* _Stored data_
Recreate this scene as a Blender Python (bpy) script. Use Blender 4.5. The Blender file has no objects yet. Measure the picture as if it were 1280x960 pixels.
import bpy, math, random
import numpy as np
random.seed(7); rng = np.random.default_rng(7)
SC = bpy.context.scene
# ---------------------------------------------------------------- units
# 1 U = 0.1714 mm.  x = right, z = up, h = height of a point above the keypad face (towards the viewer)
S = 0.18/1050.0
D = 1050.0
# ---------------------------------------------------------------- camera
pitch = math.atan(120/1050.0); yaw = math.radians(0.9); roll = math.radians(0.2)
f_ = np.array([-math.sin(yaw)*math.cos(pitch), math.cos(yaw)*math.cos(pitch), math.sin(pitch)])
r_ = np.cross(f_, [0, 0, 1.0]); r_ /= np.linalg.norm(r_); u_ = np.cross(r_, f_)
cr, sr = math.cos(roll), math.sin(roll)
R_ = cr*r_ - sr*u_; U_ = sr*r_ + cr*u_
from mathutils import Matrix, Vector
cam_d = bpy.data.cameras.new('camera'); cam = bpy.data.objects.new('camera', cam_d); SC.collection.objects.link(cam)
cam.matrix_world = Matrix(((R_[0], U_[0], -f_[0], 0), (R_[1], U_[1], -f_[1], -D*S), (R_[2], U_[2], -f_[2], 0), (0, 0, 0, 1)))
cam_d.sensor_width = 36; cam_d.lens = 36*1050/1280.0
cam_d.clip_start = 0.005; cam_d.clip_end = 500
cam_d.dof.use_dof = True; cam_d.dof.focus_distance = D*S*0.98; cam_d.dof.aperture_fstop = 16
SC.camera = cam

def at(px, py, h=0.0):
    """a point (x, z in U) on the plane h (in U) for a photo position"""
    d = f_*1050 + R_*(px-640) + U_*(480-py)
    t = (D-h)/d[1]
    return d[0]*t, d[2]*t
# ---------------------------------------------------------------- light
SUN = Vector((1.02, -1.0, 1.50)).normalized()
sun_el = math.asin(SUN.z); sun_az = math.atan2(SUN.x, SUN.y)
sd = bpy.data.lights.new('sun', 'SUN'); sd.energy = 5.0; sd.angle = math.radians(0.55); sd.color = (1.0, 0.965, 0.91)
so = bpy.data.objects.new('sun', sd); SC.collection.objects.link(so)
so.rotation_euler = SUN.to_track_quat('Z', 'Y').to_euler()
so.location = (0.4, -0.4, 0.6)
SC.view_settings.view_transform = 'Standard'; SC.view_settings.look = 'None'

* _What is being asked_
Extract all lines as given.

* _Result below_
Recreate this scene as a Blender Python (bpy) script. Use Blender 4.5. The Blender file has no objects yet. Measure the picture as if it were 1280x960 pixels.
import bpy, math, random
import numpy as np
random.seed(7); rng = np.random.default_rng(7)
SC = bpy.context.scene
# ---------------------------------------------------------------- units
# 1 U = 0.1714 mm.  x = right, z = up, h = height of a point above the keypad face (towards the viewer)
S = 0.18/1050.0
D = 1050.0
# ---------------------------------------------------------------- camera
pitch = math.atan(120/1050.0); yaw = math.radians(0.9); roll = math.radians(0.2)
f_ = np.array([-math.sin(yaw)*math.cos(pitch), math.cos(yaw)*math.cos(pitch), math.sin(pitch)])
r_ = np.cross(f_, [0, 0, 1.0]); r_ /= np.linalg.norm(r_); u_ = np.cross(r_, f_)
cr, sr = math.cos(roll), math.sin(roll)
R_ = cr*r_ - sr*u_; U_ = sr*r_ + cr*u_
from mathutils import Matrix, Vector
cam_d = bpy.data.cameras.new('camera'); cam = bpy.data.objects.new('camera', cam_d); SC.collection.objects.link(cam)
cam.matrix_world = Matrix(((R_[0], U_[0], -f_[0], 0), (R_[1], U_[1], -f_[1], -D*S), (R_[2], U_[2], -f_[2], 0), (0, 0, 0, 1)))
cam_d.sensor_width = 36; cam_d.lens = 36*1050/1280.0
cam_d.clip_start = 0.005; cam_d.clip_end = 500
cam_d.dof.use_dof = True; cam_d.dof.focus_distance = D*S*0.98; cam_d.dof.aperture_fstop = 16
SC.camera = cam

def at(px, py, h=0.0):
    """a point (x, z in U) on the plane h (in U) for a photo position"""
    d = f_*1050 + R_*(px-640) + U_*(480-py)
    t = (D-h)/d[1]
    return d[0]*t, d[2]*t
# ---------------------------------------------------------------- light
SUN = Vector((1.02, -1.0, 1.50)).normalized()
sun_el = math.asin(SUN.z); sun_az = math.atan2(SUN.x, SUN.y)
sd = bpy.data.lights.new('sun', 'SUN'); sd.energy = 5.0; sd.angle = math.radians(0.55); sd.color = (1.0, 0.965, 0.91)
so = bpy.data.objects.new('sun', sd); SC.collection.objects.link(so)
so.rotation_euler = SUN.to_track_quat('Z', 'Y').to_euler()
so.location = (0.4, -0.4, 0.6)
SC.view_settings.view_transform = 'Standard'; SC.view_settings.look = 'None'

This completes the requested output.